Even if all Newfoundlanders became vegetarians, the Sprung greenhouse would produce far more tomatoes and cukes than the local market could ever consume. Sprung's surplus would shipped to the mainland.

"For once, Newfoundland will be first in new technology and not just in unemployment rates," Peckford said on May 8 when he announced the deal. It's not only skeptical mainlanders who are questioning the wisdom of setting up a giant food factory based on technology that failed to perform properly in Calgary and on market studies the premier won't release.

Peckford's mad hunt for employment has brought him "full circle to the insanity that premier (Joey) Smallwood pursed when he tried to set up a chocolate factory, a rubber factory and orange juice factories in the middle '50s," declared Newfoundland New Democratic Party Leader Peter Fenwick.

Worried about the Sprung greenhouse's potential surplus entering markets in the Maritimes and even Ontario, James Keizer, president of the Greenhouse Growers' Association of Nova Scotia told Peckford that "if this greenhouse is built and operated as Sprung claims, it will fail within two years and take some Maritime growers who have built their business - one stick at a time over many years - with them." Letter-to-the-editor writers and editorial cartoonists have had a field day too.

Last week's Sunday Express, a new and brightly written St. John's weekly newspaper, featured a cartoon of a moronic-looking Peckford, clenching a stem of grass between his teeth and overseeing a Rube Goldberg-like operation known as "Peckford's Pickle Farm."

The main serious questions being raised are whether a major hydroponic greenhouse is technically feasible in Newfoundland - hardly Canada's banana belt - and whether it makes economic sense. Hydroponics - growth with water, instead of soil, as a medium - is recognized as a viable method of producing vegetables which is just starting to come into its own across the North America..

Sprung's somewhat secret hydroponic process involves planting seedlings in trays of water containing various nutrients, but no pesticides, and rapidly raising them to maturity under natural or artificial light in greehouses. Sprung makes big claims about the level of productivity. At his former Calgary greenhouses, he says 28,000 tomatoes and 22,000 cucumbers were produced daily. The cukes matured in less than a week.

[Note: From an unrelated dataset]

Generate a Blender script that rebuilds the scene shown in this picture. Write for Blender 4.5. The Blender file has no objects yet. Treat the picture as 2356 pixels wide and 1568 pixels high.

But can his process work in often foggy and cloudy Newfoundland? Agricultural scientists have pointed that in St. John's, the number of degree days (a measure of natural heat available) is 1,600 while southern Alberta has 3,100 days. The extra heating required and the extensive use of artificial lights proposed for the St. John's greenhouse may significantly boost the costs of production, they warn.

Others following the great greenhouse debate aren't sure what to make of Sprung's claim that gas leaks from the soil at his Calgary site were the only reason why he had a major crop failure last year and why his tomato plants turned grey.

 The economics of the project are also in doubt. Some here are surprised that Peckford, who has tended to avoid getting sucked in by the industrial dream-peddlers who regularily come calling in Atlantic Canada, has become the project's biggest promoter.

Will all of the tomatoes and cucumber grown - more than twice Newfoundland's entire current level of consumption - actually be sold?

Why is the project so large after a recent provincial royal commission specifically warned against the dangers of getting tied into mega-projects?

What will be gained if other Maritime greenhouse producers are put out of business by the government-financed Sprung operation?

Before the Sprung story is over, Peckford may realize that tomatoes can be thrown as well as grown.